Yet Beal turns respectful again when he encounters the awesome piety of Bill Rice's Cross Garden outside Prattville, Ala. It consists of thousands of makeshift wooden crosses strewn across 11 acres, interspersed with rusting appliances, other junk and placards proclaiming urgent -- if ungrammatical -- messages, such as "IN HELL FROM SEX SEX" and "RICH MAN IN HELL REPENT".

Like Greene, house painter Rice received visions in 1977 that told him to warn passersby of impending judgment and God's remedy. He began by planting three crosses in the front yard, dreading what the neighbors would think. One cross just led to another.

"You don't take it in. It takes you in," Beal marvels.

The Rice extravaganza is an example of what aesthetes call "outsider art," folk works by self-taught visionaries. A far better-known practitioner was the late evangelist-handyman Howard Finster, whose weather-beaten Paradise Gardens outdoor gallery at Summerville, Ga., is also toured by Beal.

After completing the book, Beal came upon an obscure artist right where he lives. Albert Wagner, 82, has filled his Cleveland home with his own distinctive paintings, which blend Pentecostalism with Egyptian and African themes. Wagner leads small worship services down in the basement.

Kirkus Reviews called the book condescending of its subjects, but Beal said that's not the case. He is struck that Wagner and the others he has encountered need to express "a radical, private experience in such a public, spectacular way."

Beal's Unitarian publisher calls the author an atheist, but he depicts himself as an ambivalent quester. He was raised in Alaska by Presbyterian parents who were leaders in the evangelical Young Life organization.
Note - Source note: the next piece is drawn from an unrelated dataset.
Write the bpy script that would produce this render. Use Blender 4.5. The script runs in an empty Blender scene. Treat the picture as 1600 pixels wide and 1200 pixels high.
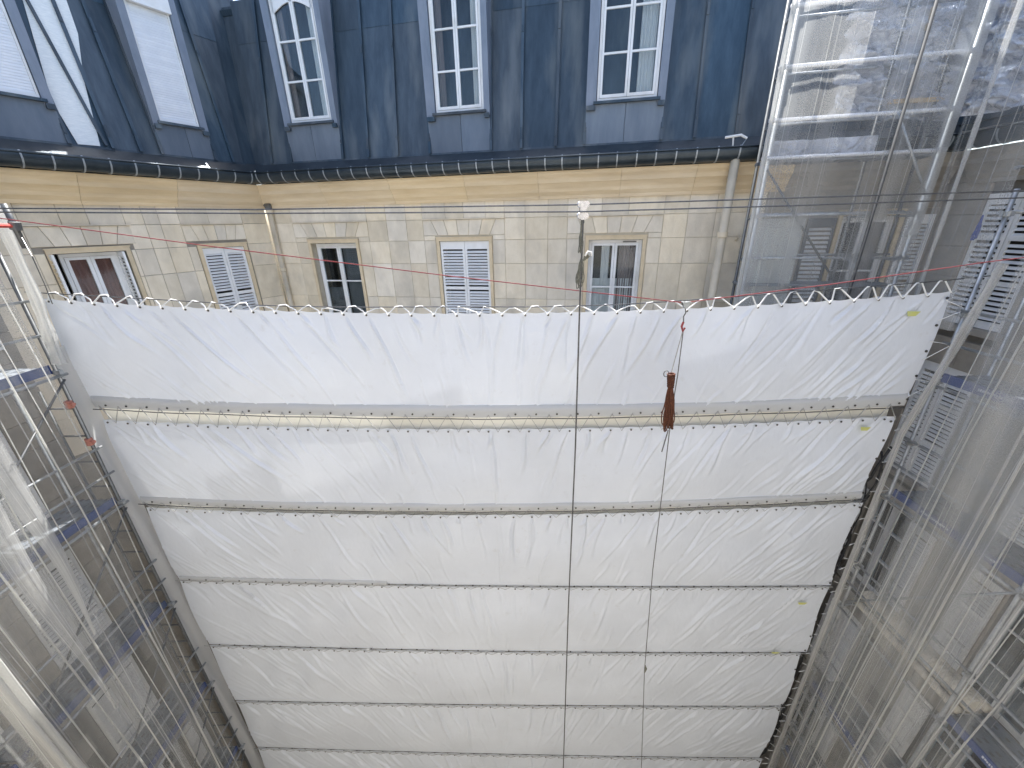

He met his wife Clover, who was raised Pentecostal, at evangelical Seattle Pacific University, when both were drifting from the faith of their youth.

Today, Clover is pastor of the liberal Forest Hill Presbyterian Church in Cleveland Heights, and Timothy sometimes helps out teaching Sunday School.

Reflecting on his travels, Beal says that people like himself who forsake evangelicalism "don't tend to revisit that particular culture or theological tradition with much sympathy." Yet he had to recapture some of the old warmth to understand what he was observing.

It hasn't been unusual for Beal to investigate the far margins of faith.

He teaches a course on "religion and horror" and has written a book titled "Religion and Its Monsters." His original drive past the Frostburg ark occurred after a research trip to the Library of Congress, where he was looking into the use of the Bible by white supremacists.